Türkiye'de bir yandan resmi devlet ideolojisinin tüm kutsalları
sorgulanıp yıkılırken, bir yandan da cumhuriyet tarihinin kanlı
geçmişiyle yüzleşilmeye devam ediliyor. 1937-1938 yılında on binlerce
kişinin öldürüldüğü Dersim Katliamı'yla ilgili çekilen son belgeselde,
bizzat TSK güçleriyle birlikte harekata katılan askerler konuştu...Türkiye Cumhuriyeti'nin tarihindeki en kanlı katliamlardan biri
1937-1938 tarihinde Dersim'de gerçekleştirilmişti. Mustafa Kemal'in "her
ne pahasına olursa olsun temizlenmesi ve kökünden kesilmesi gereken bir
çıban" olarak gördüğü Dersim'e devletin tunç eli inmiş, böylelikle on
binlerce kişinin vahşice öldürülmesinden sonra şehrin ismi Tunceli
olarak değiştirilmişti. Galası 5 Mayıs'ta Bilgi Üniversitesi'nde yapılacak olan "Kara
Vagon-38 Dersim Sürgünleri" adlı belgeselde konuşan, o dönemde Dersim
harekatına katılan askerlerin söyledikleri ise insanın kanını
donduruyor. Hain ilan edilen Kürtler, kıpkırmızı akan ırmaklar... Harekata Türkiye devletinin askeri olarak katılan Haydar Dede şunları söylüyor: "Bir alay komutanımız geldi, Konya'dan. Dedi ki; 'Arkadaşlar,
vatandaşlar; dünyada dört hain vardır' dedi. 'Biliyor musunuz?' Biz
nereden bilelim dört haini. 'Bak' dedi. 'Biri fani (veya vali), biri
kurt, biri domuz, biri de Kürt' dedi. Bu dördünü de aynı anda söyledi." "Adamları vurduk, vurdular. Şimdi şöyle kol kola taktılar. Şöyle
kol kola taktılar beş yüz, alt yüz kişiyi ağır makineli tüfeklerle şöyle
öldürdüler. Harçik ırmağına koydular, ırmak kıpkırmızı aktı. Yalnız bir
kadın kendisini suya attı, kaçtı kurtuldu." "Bomba atıp içeri girdiler. Yetmiş üç kişiyi içerden çıkardılar, yedisi erkekmiş. Gerisi kadın ve çocuk." TSK'nın ev yakma geleneği 101 yaşındaki Eskeri Akyol, harekata katılmak için Amed'den Dersim'e bir haftada yürüyerek gittiklerini belirterek, "Gittikten sonra bizi Ali Boğazı'na verdiler. Gittiğimizde askerler evleri yakıyordu. Ulaştıkları tüm evleri yakıyorlardı..." diyor. Askerlerin, girmekten korktukları mağalara "Girin" talimatı almaları
üzerine mağaraları ateşe verdiklerşini belirten Akyol, şöyle devam
ediyor: "Bombaları atmak zorundaydık mağaralara. Sonra gidip baktığımızda
öyle çoğu yaşlı benim gibi. Getirip üst üste yığıyordu askerler ve
üzerlerine gazyağı döküp ateşliyorlardı... Öyle canlı canlı..." "Çok öldürüldüler! Askerlerden de, ahaliden de çok insan
öldürüldü. Yukarı Kutu deresinde ceset kokusundan durulamıyordu.

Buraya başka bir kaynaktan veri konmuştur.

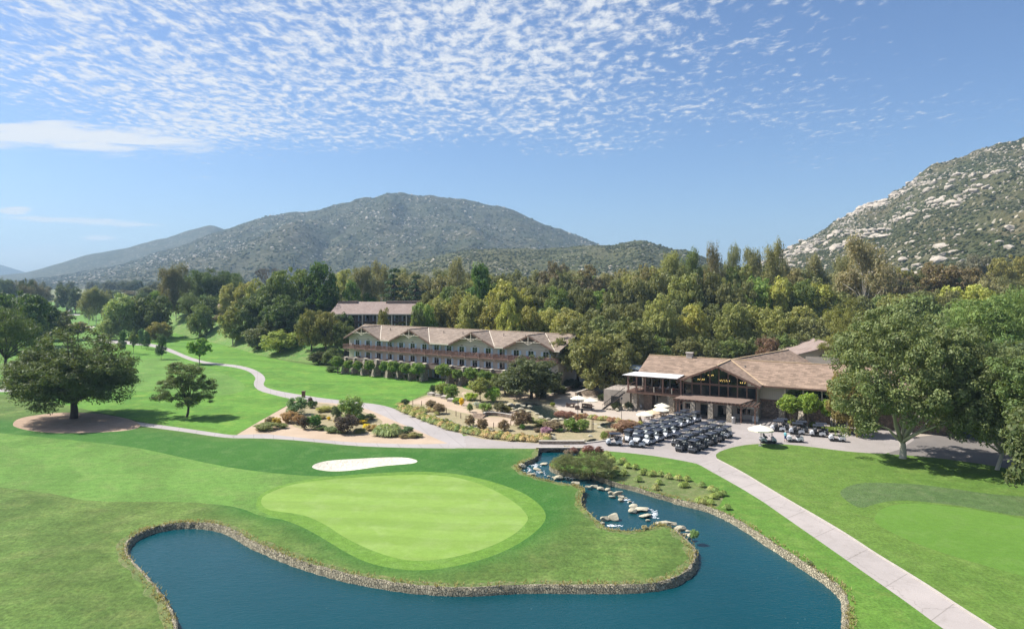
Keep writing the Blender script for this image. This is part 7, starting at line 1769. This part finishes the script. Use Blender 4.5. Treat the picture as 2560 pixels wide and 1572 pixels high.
# ornamental grass tufts
def tuft(seed):
    rr = np.random.RandomState(seed); n = 420; V = []; Fq = []
    a = rr.rand(n)*6.283; lean = .12+.75*rr.rand(n); L = .75+.5*rr.rand(n); w = .03
    for i in range(n):
        c, s = math.cos(a[i]), math.sin(a[i]); b0 = np.array([c*.12*rr.rand(), s*.12*rr.rand(), 0]); sd = np.array([-s, c, 0])*w
        m = b0+np.array([c*lean[i]*.35, s*lean[i]*.35, L[i]*.6]); e = b0+np.array([c*lean[i]*1.0, s*lean[i]*1.0, L[i]*(.85-.75*lean[i])])
        o = len(V); V += [b0-sd, b0+sd, m+sd, m-sd, e+sd*.2, e-sd*.2]; Fq += [(o, o+1, o+2, o+3), (o+3, o+2, o+4, o+5)]
    return np_mesh('grass_tuft', V, Fq, [M_LEAF], attr=np.repeat(rr.rand(n), 2))
TF = [tuft(60+i) for i in range(4)]; gr = random.Random(8)
def T_(px, py, w, h, col, lab, group):
    x, y = P(px, py); o = new_obj('grass_tuft', TF[gr.randrange(4)]); o.location = (x, y, gh(x, y)); s = w/F*y/1.1; o.scale = (s, s, h/F*y); o.rotation_euler = (0, 0, gr.uniform(0, 6)); o.color = hsv(col, gr, .15); return tag(o, lab, 'ornamental grass', group)
OG = (.20, .22, .085); TG = (.29, .245, .13); GG = (.13, .18, .065)
for i in range(62):
    t_ = i/61; px = np.interp(t_, [0,.1,.25,.4,.55,.7,.85,1], [1004,1030,1070,1115,1165,1225,1290,1372]); py = np.interp(t_, [0,.1,.25,.4,.55,.7,.85,1], [1025,1037,1054,1070,1082,1094,1102,1103])
    for k in range(2 if i % 2 else 3):
        T_(px+gr.uniform(-6, 8), py-k*gr.uniform(2, 6)+gr.uniform(-1, 1), gr.uniform(13, 19), gr.uniform(11, 18), gr.choice([OG, OG, TG, GG] if t_ < .65 else [TG, OG, TG]), 'olive and straw ornamental grass tuft in the border between path and garden', 'grass tufts of the path border')
for i in range(20): T_(np.interp(i/19, [0, 1], [1452, 1600])+gr.uniform(-4, 4), np.interp(i/19, [0, .5, 1], [1042, 1052, 1064])+gr.uniform(-2, 2), 15, 13, gr.choice([(.24,.16,.10), TG, OG]), 'russet grass tuft along the lower edge of the patio', 'grass tufts along the patio')
for i in range(14): T_(np.interp(i/13, [0, 1], [1018, 1092])+gr.uniform(-5, 5), np.interp(i/13, [0, 1], [1018, 1032])+gr.uniform(-4, 5), 14, 11, gr.choice([TG, OG]), 'straw grass tuft in the upper left garden bed', 'grass tufts of the upper garden bed')
for i in range(10): T_(960+gr.uniform(-16, 36), 1082+gr.uniform(-8, 10), 26, 24, (.17, .21, .09), 'large green grass clump of the mound in the lower bed', 'grass clumps of the lower bed')
for i, (a, b) in enumerate(((1110,465),(1140,440),(1235,440),(1270,365),(1350,380),(1415,435),(1440,425),(1505,450),(1530,445),(1605,450),(1690,475),(1790,490),(1880,500),(1860,560),(1830,565),(2030,560),(1590,535),(1560,590),(1380,505),(2000,720),(2080,710),(2150,680),(2200,660),(2120,740),(2040,735),(2170,620),(2130,600),(1110,300),(1070,270),(1190,330),(1060,250),(1225,315),(1150,400),(2290,790),(2250,650))):
    T_(*zq(a, b), 17, 17, gr.choice([(.17, .22, .065), (.14, .19, .06), OG]), 'ornamental grass tuft on the bank between pond and cart path', 'grass tufts on the pond bank')
# foam where the water falls
def foam(spots):
    m = MB(); r = random.Random(5)
    for px, py, w, h, n in spots:
        for _ in range(n):
            a = px+r.gauss(0, w/2.2); b = py+r.gauss(0, h/2.2); x, y = P(a, b, -.5); s = r.uniform(.03, .10); k = r.randint(5, 7); vs = []
            for i in range(k): an = 6.283*i/k; vs.append((x+math.cos(an)*s*r.uniform(.6, 1.4)*1.7, y+math.sin(an)*s*r.uniform(.6, 1.4), -.54+.02*r.random()))
            m.add(vs, [tuple(range(k))])
    o = m.build('white_water', M_FOAM); tag(o, 'white water splashing below the cascade and in the brook', 'white water', kind='stuff')
foam(((1636, 1284, 10, 12, 45), (1622, 1272, 6, 4, 14), (1568, 1248, 8, 3, 12), (1578, 1254, 8, 3, 14), (1590, 1261, 6, 3, 10), (1432, 1193, 28, 4, 34), (1410, 1188, 16, 4, 14), (1338, 1163, 14, 7, 50), (1322, 1172, 8, 6, 25), (1352, 1180, 24, 5, 25), (1535, 1312, 22, 4, 30)))
# shaded slope left of the clubhouse: terraced walls, boulders and dark planting
wall_strip([(1395, 983), (1425, 975), (1455, 966), (1480, 955)], .9, .5, 'retaining_wall', 'long stone retaining wall climbing in the shade behind the patio', 'retaining wall', M_WALLST, M_KERB)
wall_strip([(1440, 990), (1470, 980), (1500, 968)], .8, .5, 'retaining_wall', 'stone retaining wall beside the patio steps left of the terrace oak', 'retaining wall', M_WALLST, M_KERB)
wall_strip([(1492, 985), (1508, 976), (1528, 974)], .7, .5, 'retaining_wall', 'short curved stone wall round the foot of the terrace oak', 'retaining wall', M_WALLST, M_KERB)
t = thing('patio_steps', 'broad stone steps rising from the patio left of the terrace oak', 'steps', (*P(1483, 990), 0), R(25))
for k in range(6): m = MB(); m.box(-1.8, 1.8, k*.42, k*.42+.42, -.05, .10+k*.14); m.build('step', M_WALLST, t)
for i, (a, b, w) in enumerate(((1350,800,20),(1400,760,18),(1440,830,18),(1380,850,16),(1470,890,14),(1320,880,14),(1450,740,16),(1250,905,12))): boulder(z6(a, b)[0], z6(a, b)[1]+13, w, 'dark boulder heaped under the outdoor stair, %s of the heap' % ('left middle', 'upper middle', 'right middle', 'centre', 'lower right', 'lower left', 'top', 'lowest left')[i], 'boulders under the outdoor stair', .2, .8)
for a in ((1508, 1000, 30, 984, (.09, .11, .05), 'low shrub round the trunk of the terrace oak'), (1540, 1024, 26, 1004, (.05, .06, .03), 'dark shrub left of the outdoor stair foot'), (1572, 1024, 20, 1004, (.05, .06, .03), 'dark shrub between stair and first stone pillar'), (1395, 985, 44, 962, (.05, .06, .03), 'dark shrub in the shade behind the patio, left'), (1430, 972, 44, 948, (.045, .055, .028), 'dark shrub in the shade behind the patio, right'), (1352, 996, 34, 972, (.05, .06, .03), 'dark shrub below the oak at the right end of the hotel')): S(*a)

# dry grass overhanging the pond rim
def rim_grass():
    rr = np.random.RandomState(17); a = np.array(POND); V = []; Fq = []; nrm = offset(POND, 1.0)-a
    for i in range(len(a)):
        if a[i, 1] < 44: continue
        dens_ = 5 if a[i, 1] < 95 else 2
        for _ in range(rr.poisson(dens_*(.25+1.5*vnoise(a[i, 0]*.35, a[i, 1]*.35, 3)))):
            p = a[i]+nrm[i]*rr.uniform(-.15, .55)+rr.uniform(-.25, .25, 2); z = gh(*p) if False else 0.
            for b in range(7):
                an = rr.rand()*6.283; c, s_ = math.cos(an), math.sin(an); h = rr.uniform(.12, .30); l = rr.uniform(.05, .22); w = .018
                o = len(V); V += [(p[0]-s_*w, p[1]+c*w, z), (p[0]+s_*w, p[1]-c*w, z), (p[0]+c*l+s_*w*.3, p[1]+s_*l-c*w*.3, z+h), (p[0]+c*l-s_*w*.3, p[1]+s_*l+c*w*.3, z+h)]; Fq.append((o, o+1, o+2, o+3))
    o = new_obj('rim_grass', np_mesh('rim_grass', V, Fq, [M_LEAF], attr=rr.rand(len(Fq)))); o.color = (.19, .175, .085, 1); tag(o, 'dry straw-coloured grass hanging over the stone rim of the pond', 'dry grass', kind='stuff')
rim_grass()
# ------------------------------------------------------------------ air
m = bpy.data.materials.new('haze'); m.use_nodes = True; T = NT(m.node_tree); T.n.clear()
out = T.add('ShaderNodeOutputMaterial'); v = T.add('ShaderNodeVolumePrincipled')
v.inputs['Color'].default_value = (.50, .74, 1, 1); v.inputs['Density'].default_value = .00014; v.inputs['Anisotropy'].default_value = .1
T.link(v.outputs[0], out.inputs['Volume'])
mb = MB(); mb.box(-7500, 7500, -60, 6700, -20, 400)
hz = mb.build('haze', m); tag(hz, 'thin bluish air over the valley', kind='stuff')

İnsanları öldürüp atmşlardı. Öylesine felaket görülmemiştir. Askerler
Allah'ın merine karşı geliyorlardı ha..." Son dönemde sık sık gündeme geliyor 2009 yılında TBMM'de Kürt açılımıyla ilgili görüşmeler sürerken,
ırkçı CHP vekili Onur Öymen Dersim'i örnek vererek "Analar ağlamasın
diyorlar. Dersim'de analar ağlamadı mı?" diyerek katliamı savunarak
tepki çekmişti. 12 Eylül 2010 anayasa değişikliği referandumuna giderken Başbakan Recep Tayyip Erdoğan "Dersim Katliamı" ifadesini kullanmıştı. Ancak referandum sonrası, BDP'nin TBMM'de Dersim Katliamı'na ilişkin
verdiği araştırma önergesi üzerine, AKP "Millete iftira", MHP "Millete
hakaret", CHP "İyi niyetli değil" demişti.